The Selling of the President - Joe McGinniss
Rating: 8/10
Overview:
This book has been published in 1968 and the media ecosystem has definitely evolved, it is interesting to notice how it has evolved. Politicians used to act and behave differently in TV because it felt like they were being invited in our homes. Now, politics invades our hoses through different many different screens and using several different tones.
Highlights:
Page 24:
"The success of any TV performer depends on his achieving a low-pressure style of presentation," McLuhan has written. The harder a man tries, the better he must hide it. Television demands gentle wit, irony, understatement: the qualities of Eugene McCarthy. The TV politician cannot make a speech; he must engage in intimate conversation. He must never press. He should suggest, not state; request, not demand. Nonchalance is the key word. Carefully studied nonchalance.
Page 24:
The performer must talk to one person at a time. He is brought into the living room. He is a guest. It is improper for him to shout.
Page 28:
A tip for television: instead of those wooden performances beloved by políticians, instead of a glamorboy technique, instead of safety, be bold. Why not have live press conferences as your campaign on television? People will see you daring all, asking and answering questions from reporters, and not simply answering phony "questions" made up by your staff.

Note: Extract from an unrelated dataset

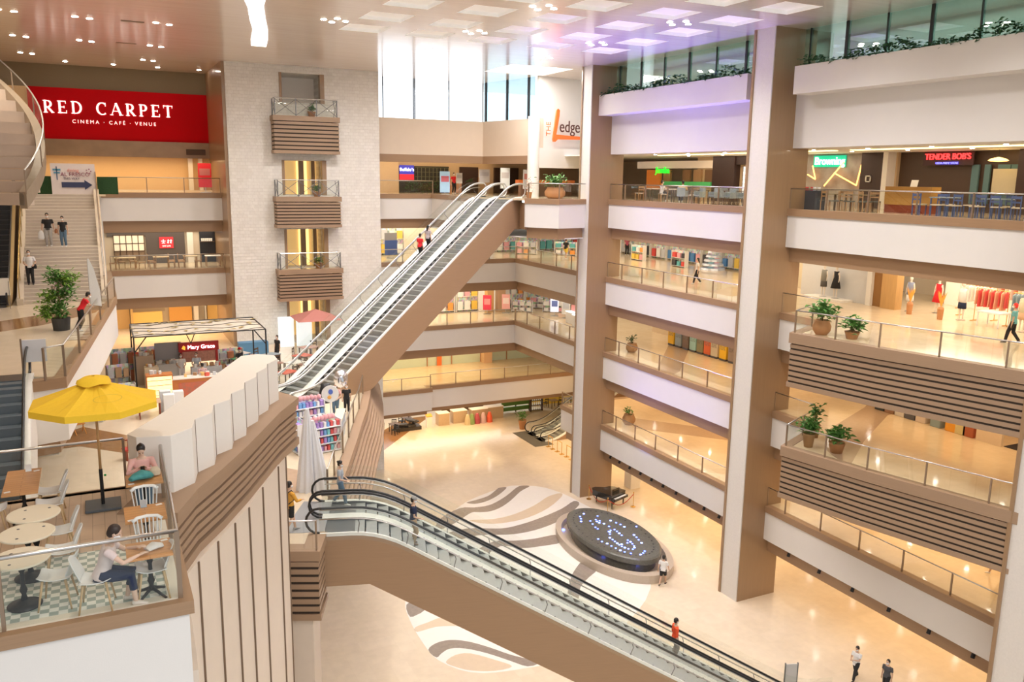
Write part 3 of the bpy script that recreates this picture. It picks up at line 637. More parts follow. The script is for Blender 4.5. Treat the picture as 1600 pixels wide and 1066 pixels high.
def lane(label, org, az, U, z0, w=1.45, L0=1.6, L1=1.9, depth=1.75, truss=BRN, deckw=(.2, .2), deckh=(-.29, -.29), guard=(0, 0), deckm=WDK, glass=GL, hand=BLK, group=None, clamp=True, stepm=None, s=SL, name='escalator'):
    """one moving stair: u runs along the rising direction from the lower bend, v to its left, 0..w"""
    t = thing(name, label, 'escalator', (org[0], org[1], z0), az, group)
    h = hfun(0, U, s=s); H = h(U+5); r = .9
    us = [-L0]+[-r+2*r*k/5 for k in range(6)]+[U*.5]+[U-r+2*r*k/5 for k in range(6)]+[U+L1]
    def sweep(mb, v0, v1, a, b, U0=None, U1=None):
        uu = us if U0 is None else [U0]+[x for x in us if U0 < x < U1]+[U1]; n = len(uu)
        vs = [(u, v, h(u)+o) for u in uu for v, o in ((v0, a), (v1, a), (v1, b), (v0, b))]
        fs = [(4*i+k, 4*i+(k+1) % 4, 4*i+4+(k+1) % 4, 4*i+4+k) for i in range(n-1) for k in range(4)]
        mb.add(vs, [f[::-1] for f in fs]+[(0, 1, 2, 3), (4*n-1, 4*n-2, 4*n-3, 4*n-4)])
    # truss with its cladding
    lo0 = lambda u: min(H-depth, H-depth-s*(U+.35-u))
    mb = MB(); lo = (lambda u: max(lo0(u), -.06)) if clamp else lo0
    uu = sorted(set(us+[.3, 1, 2, 3, 3.4, 3.8, 4.2, U-2, U-1, U+.35, U+.36]));
    vs = [q for u in uu for q in ((u, 0.02, min(lo(u), h(u)-.3)), (u, w-.02, min(lo(u), h(u)-.3)), (u, w-.02, h(u)-.28), (u, .02, h(u)-.28))]
    n = len(uu); fs = [(4*i+k, 4*i+4+k, 4*i+4+(k+1) % 4, 4*i+(k+1) % 4) for i in range(n-1) for k in range(4)]
    mb.add(vs, fs+[(3, 2, 1, 0), (4*n-4, 4*n-3, 4*n-2, 4*n-1)])
    mb.build('truss', truss, t)
    if not hasattr(deckw, '__len__'): deckw = (deckw, deckw)
    for sd, (va, vb) in enumerate(((0, deckw[0]), (w-deckw[1], w))):
        ue = sorted(set(uu)); ys = (.0, .03) if sd == 0 else (w-.03, w); tp = (lambda u: h(u)-.04)
        pz = MB(); vs = [q for u in ue for q in ((u, ys[0], min(lo(u), tp(u)-.02)), (u, ys[1], min(lo(u), tp(u)-.02)), (u, ys[1], tp(u)), (u, ys[0], tp(u)))]
        n_ = len(ue); pz.add(vs, [(4*i+k, 4*i+4+k, 4*i+4+(k+1) % 4, 4*i+(k+1) % 4) for i in range(n_-1) for k in range(4)]+[(3, 2, 1, 0), (4*n_-4, 4*n_-3, 4*n_-2, 4*n_-1)])
        pz.build('side_cladding', truss, t)
        sk = MB(); vk = (vb, vb+.02) if sd == 0 else (va-.02, va); sweep(sk, vk[0], vk[1], -.35, .07); sk.build('skirt', SKRT, t)
        m2 = MB(); sweep(m2, va, vb, -.03, .08); m2.build('deck', deckm, t)
        vi = va+min(.12, (vb-va)*.6) if sd == 0 else vb-min(.12, (vb-va)*.6)
        g = MB(); sweep(g, vi-.006, vi+.006, .07, .86); g.build('glass_balustrade', glass, t)
        k = 8; end0 = [(-L0-.42*sin(pi*j/k), vi, h(-L0)+.5-.42*cos(pi*j/k)) for j in range(k+1)]
        end1 = [(U+L1+.42*sin(pi*j/k), vi, H+.5+.42*cos(pi*j/k)) for j in range(k+1)]
        MB().tube(end0+[(u, vi, h(u)+.92) for u in us[1:-1]]+end1, .042, 8).build('handrail', hand, t, smooth=True)
        MB().tube([(u, vi, h(u)+.86) for u in us], .022, 6).build('handrail_guide', STEEL, t, smooth=True)
        if guard[sd]:
            vo = va-.14 if sd == 0 else vb+.14
            MB().tube([(u, vo, h(u)+.62) for u in us], .022, 6).build('guard_tube', STEEL, t, smooth=True)
            q = -L0+.4
            while q < U+L1:
                MB().tube([(q, (va+vb)/2, h(q)+.07), (q-.05, vo, h(q)+.45), (q, vo, h(q)+.62)], .016, 6).build('bracket', STEELD, t); q += 1.55
            g = MB(); sweep(g, vo-.006, vo+.006, -.1, 1.28); g.build('guard_glass', glass, t)
    a, b = deckw[0]+.02, w-deckw[1]-.02
    st0 = MB().box(0.0, .35, a, b, -.28, 0)
    proto = None; u = -.8
    while u < U+.8:
        o = st0.build('step', stepm or STEP, t) if proto is None else proto.copy()
        if proto is None: proto = o
        else: C.objects.link(o); o.parent = t
        o.location = (u, 0, max(0, min(H, h(u+.2)))); u += .4
    MB().box(-L0-.3, -.8, a, b, -.05, .012).build('landing_plate', STEELD, t)
    MB().box(U+.8, U+L1+.3, a, b, H-.05, H+.012).build('landing_plate', STEELD, t)
    return t
az = R(29.5); o0 = Vector((9.52, 41.0)); per = Vector((-sin(az), cos(az)))
ST = 10/SL
GLE = glassmat('escalator_glass', (.975, .985, .975), .045)
SIL = mat('silver_handrail', (.55, .56, .55), .3, .6)
lane('front lane of the long escalator up to the top level, beside the brown side panel', tuple(o0), az, ST, 10, 1.65, depth=2.0, deckw=(.1, .3), deckh=(-.04, -.29), L1=1.2, hand=SIL, glass=GLE)
lane('rear lane of the long escalator up to the top level, carrying the couple', tuple(o0+per*1.65), az, ST, 10, 1.65, depth=2.0, deckw=(.16, .34), L1=1.2, hand=SIL, guard=(0, 1), glass=GLE)
az2 = R(163); o2 = Vector((24.43, 22.75)); per2 = Vector((-sin(az2), cos(az2)))
STEP2 = mat('pale_step', (.36, .375, .375), .45, .2, noise=.15, nscale=4)
lane('rear lane of the long lower escalator, carrying the person in orange', tuple(o2), az2, ST-.1, 0, 1.45, deckw=(.17, .2), guard=(1, 0), stepm=STEP2, glass=GLE)
lane('front lane of the long lower escalator, carrying the man in the grey cap', tuple(o2+per2*1.45), az2, ST-.1, 0, 1.45, deckw=(.2, .07), deckh=(-.29, -.05), guard=(0, 1), stepm=STEP2, glass=GLE)
# escalator from level 4 down to the cafe level on the far left, dark one going up, small pair at the back
DST = mat('blue_grey_step', (.16, .20, .24), .45, .3)
lane('left escalator going down beside the terrace, with blue-grey steps', (-2.0, 19.9), R(90), 5/SL, 10, 1.6, deckw=.2, L1=1.4, stepm=DST, truss=PL, clamp=True)
BST = mat('black_step', (.03, .03, .033), .5)
lane('dark escalator rising beside the wide stairs', (-3.75, 46.6), R(90), 5/SL, 15, 1.6, L0=1, L1=.8, deckw=.18, stepm=BST, deckm=mat('brass_deck', (.42, .30, .14), .35, .5), truss=BRN)
for k, (y, s_) in enumerate(((58.55, 'nearer'), (60.2, 'further'))):
    lane('%s of the two small escalators by the black mat on the ground floor' % s_, (33.2, y), 0, 5/SL, 0, 1.4, L0=1.1, deckw=.2)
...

This would be dynamic; It would be daring.
Instead of the medium using you, you would be using the medium. Go on "live" and risk all.
It is the only way to convince people of the truth: that you are beyond rhetoric, that you can face reality, unlike your opponents, who will rely on public relations.
Page 35:
Eighty percent of George Bush's campaign budget went to advertising. Fifty-nine percent of this went to television. Newspapers got 3 percent.